Турецкий же посол, прибыв в Константинополь, представил Порте присланной с ним от запорожцев письменной ответ, и при том объявил, что они уже действительно Российской державе, еще до прибытия его к ним, отдалися, и в том, при присланном российском посланнике, подписками своими и присягою уже утвердились, так же, что ему, яко послу, будучи в Сечи, никакой чести не сделали, но еще на обратном пути его совсем ограбили и всю казну и дары к ним, от Порты посланные, отняли. За что султан посланными ферманами, то есть указами, в Крым и в прочие, к ним близлежащие, места, велел, чтоб находящихся в тех местах и в иных оставшихся запорожцев ловить и в каторжные работы определять без пощады, что услыша козаки не укоснили и сами им за то отплатить, тотчас всех турок и татар, находившихся у них в Сечи, порубили и тем оказали им неустрашимость.

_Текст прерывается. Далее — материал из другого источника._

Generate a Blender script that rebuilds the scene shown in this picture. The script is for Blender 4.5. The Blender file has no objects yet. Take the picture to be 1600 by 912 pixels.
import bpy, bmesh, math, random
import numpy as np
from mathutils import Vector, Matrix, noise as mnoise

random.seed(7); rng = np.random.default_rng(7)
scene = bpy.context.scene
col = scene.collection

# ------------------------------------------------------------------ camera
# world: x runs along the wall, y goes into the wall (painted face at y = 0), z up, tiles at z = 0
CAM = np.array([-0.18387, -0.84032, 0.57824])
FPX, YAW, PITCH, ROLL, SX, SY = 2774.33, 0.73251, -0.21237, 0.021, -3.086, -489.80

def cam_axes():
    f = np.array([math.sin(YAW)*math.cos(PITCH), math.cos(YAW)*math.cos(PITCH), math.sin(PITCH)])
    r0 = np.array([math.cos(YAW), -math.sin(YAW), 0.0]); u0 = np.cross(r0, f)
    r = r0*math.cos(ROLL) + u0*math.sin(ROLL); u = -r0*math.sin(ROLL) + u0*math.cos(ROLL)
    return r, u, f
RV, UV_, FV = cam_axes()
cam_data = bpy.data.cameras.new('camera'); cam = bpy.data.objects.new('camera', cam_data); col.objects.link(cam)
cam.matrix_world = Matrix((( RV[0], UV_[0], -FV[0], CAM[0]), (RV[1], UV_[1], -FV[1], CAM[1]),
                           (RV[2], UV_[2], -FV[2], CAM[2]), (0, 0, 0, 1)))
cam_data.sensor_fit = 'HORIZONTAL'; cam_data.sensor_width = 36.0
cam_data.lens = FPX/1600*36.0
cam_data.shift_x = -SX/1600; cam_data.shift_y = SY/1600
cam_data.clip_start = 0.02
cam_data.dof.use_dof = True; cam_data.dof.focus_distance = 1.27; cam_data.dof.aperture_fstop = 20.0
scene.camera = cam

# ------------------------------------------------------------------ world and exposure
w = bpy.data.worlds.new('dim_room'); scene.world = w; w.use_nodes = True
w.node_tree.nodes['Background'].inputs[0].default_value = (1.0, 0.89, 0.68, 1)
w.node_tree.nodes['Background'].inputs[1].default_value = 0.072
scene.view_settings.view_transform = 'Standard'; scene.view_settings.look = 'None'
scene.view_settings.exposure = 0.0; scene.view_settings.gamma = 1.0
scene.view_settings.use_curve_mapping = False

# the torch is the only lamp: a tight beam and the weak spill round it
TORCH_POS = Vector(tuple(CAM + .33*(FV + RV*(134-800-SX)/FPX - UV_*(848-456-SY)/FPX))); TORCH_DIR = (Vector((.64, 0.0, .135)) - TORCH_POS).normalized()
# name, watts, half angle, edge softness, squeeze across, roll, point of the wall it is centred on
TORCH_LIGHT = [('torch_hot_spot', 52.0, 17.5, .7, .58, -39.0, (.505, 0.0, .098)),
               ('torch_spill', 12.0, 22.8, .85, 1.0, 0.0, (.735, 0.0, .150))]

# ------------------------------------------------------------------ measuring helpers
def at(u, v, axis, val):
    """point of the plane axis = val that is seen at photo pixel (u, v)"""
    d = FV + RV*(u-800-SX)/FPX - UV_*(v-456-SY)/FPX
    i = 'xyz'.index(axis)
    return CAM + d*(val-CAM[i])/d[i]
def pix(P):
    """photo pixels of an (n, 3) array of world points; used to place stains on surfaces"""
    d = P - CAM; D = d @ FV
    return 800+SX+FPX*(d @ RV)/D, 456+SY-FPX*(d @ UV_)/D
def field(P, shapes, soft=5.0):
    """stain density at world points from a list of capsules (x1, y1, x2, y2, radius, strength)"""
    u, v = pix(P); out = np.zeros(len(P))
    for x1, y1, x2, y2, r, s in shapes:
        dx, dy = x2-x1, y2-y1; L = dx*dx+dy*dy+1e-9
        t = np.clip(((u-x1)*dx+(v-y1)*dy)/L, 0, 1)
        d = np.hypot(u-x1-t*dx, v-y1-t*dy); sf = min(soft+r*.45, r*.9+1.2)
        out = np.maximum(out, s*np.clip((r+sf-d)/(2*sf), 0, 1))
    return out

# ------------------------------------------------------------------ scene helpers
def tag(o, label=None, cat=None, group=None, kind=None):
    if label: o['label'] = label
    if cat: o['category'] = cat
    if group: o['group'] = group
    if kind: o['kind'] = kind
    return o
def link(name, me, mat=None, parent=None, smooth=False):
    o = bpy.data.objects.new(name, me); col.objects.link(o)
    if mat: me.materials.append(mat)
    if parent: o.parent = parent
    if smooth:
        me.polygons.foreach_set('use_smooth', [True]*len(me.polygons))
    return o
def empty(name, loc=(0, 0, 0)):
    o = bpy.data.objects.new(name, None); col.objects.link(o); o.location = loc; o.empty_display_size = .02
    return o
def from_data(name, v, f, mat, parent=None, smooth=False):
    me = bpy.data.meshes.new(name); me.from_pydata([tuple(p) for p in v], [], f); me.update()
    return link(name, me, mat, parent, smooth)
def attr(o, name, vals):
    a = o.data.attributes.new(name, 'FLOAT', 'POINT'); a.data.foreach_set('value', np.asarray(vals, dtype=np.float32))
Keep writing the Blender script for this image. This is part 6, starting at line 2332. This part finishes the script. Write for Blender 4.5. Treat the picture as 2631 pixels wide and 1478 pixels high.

Вскоре по сем от Оттоманской Порты еще к запорожцам посланник был прислан с тем, что когда войско оное от турецкого владения уже отложилось и отдалось в подданство российское, то б и место то, на коем они жительство свое имеют, так как отчину турецкую, оставили б и имели бы пребывание свое в границах российских, а не турецких, в противном же случае, если того исполнено не будет, то за оное наисуровейшим образом с ними поступлено будет. На то козаки посланнику ответствовали, что они жительство свое всегда имели и ныне имеют на древних российских землях, а не на иных, и для того б, и впредь с такими угрозами к ним не присылали, или они их угрозы сами сокращать станут, и с тем посланника отпустили. /644/
С сего времени начали они служить, по обещанию своему, России, и были того ж 1733 году с гетманскими козаками в Польше, где весьма ревностно оказывали свою храбрость.